For most real estate sales, there are about a dozen objections that occur over 80% of the time.  Commit to practice, role play, and perfect the response to those first.

The second part of the preparation process for objections happens either before or very early in the presentation.  The difference is based on whether you have a one step sales process where, on the initial call, you are attempting to make the sale or a two step process where you are working to book an appointment either on the phone or face-to-face to make a presentation to secure the sale.

The more information you have about the prospect before you make the presentation, the fewer the objections you will encounter.  You want to ask the prospect five categories of questions.  You will want to ask problem/need questions that determine what problems they have and solutions you can offer them.  You will want to probe with experience questions about past agents and real estate sales.  You want to focus on the past and present; you need to know time frame/motivation questions like how soon and how likely a move will be.  You want to ask budget/price questions.  Is it in the budget?  What do you expect to pay?  Lastly, we need to know expectation questions.  What are the top three things you expect?  How would you gauge a successful relationship with me as a service provider?

To property ferret out objections and serve the client well, we must know:

  1. How the customer is going to make their decision
  2. When the customer is going to make their decision
  3. If they have the authority to move forward
  4. What they want
  5. What they need
  6. What their financial ability to move forward is
  7. If they have enough motivation or desire to do it
  8. How they are going to judge a successful relationship with us
  9. Who else they are considering
  10. What the possible threats or reasons are for a stall
  11. What the possible objections are that we will receive

If you know many of the answers to these questions, you will encounter fewer objections.  You will also know, in advance, the ones you will most likely hear, so you can prepare, in advance, how you will respond to them in a professional, confident, and non-emotional manner.

Too often, salespeople allow prospects to bring out objections at the wrong time when they are early in their presentation, and the prospect objects to the listing price or timing or other factors.  The truth is if the value of your service was so significant, they would find the money in the budget, and the price would be a non-issue.  The best tactic is to delay the objections until later in your presentation.

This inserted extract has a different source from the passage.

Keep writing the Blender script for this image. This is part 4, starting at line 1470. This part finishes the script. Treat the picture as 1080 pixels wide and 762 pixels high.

Ask permission to delay the response to their question until later.  Tell them you have a particular order to your presentation that you have found your clients like best.  They will also gain a more comprehensive understanding of your service this way.  Ask them, "Would it be okay if we wait and address this later in the part of my presentation where I will address all of your concerns?"

Having a written agenda for your presentation that can be faxed, e-mailed, or handed to the prospect in advance of your meeting is highly effective in delaying objections.  You can explain the agenda and get them to agree that they will follow it with you.  When they bring up an objection, you can then refer back to the agenda and tell them exactly when you will be dealing with their concern.  That allows you to stay on track and not go somewhere that will hamper the sale.  You can also easily use this technique if you give them a copy of the agenda.  First tell them what the typical process of your presentation is like.  Share with them the six, seven, eight (whatever the number may be) steps of your presentation.  You should share how long your presentation will be even.

When they try to change the order through an objection, you merely say to them, "I thoroughly cover that concern in step #6.  Would it be okay if we talked about it then?"  It would be rare for them to say, "No, I want to talk about it now."

This technique is especially helpful when you are encountering price objections.  In many cases, price objections can come out early for a busy prospect.  The problem with that early timing is that most salespeople haven't built enough value for their service, so answering the objection at that time won't help you much.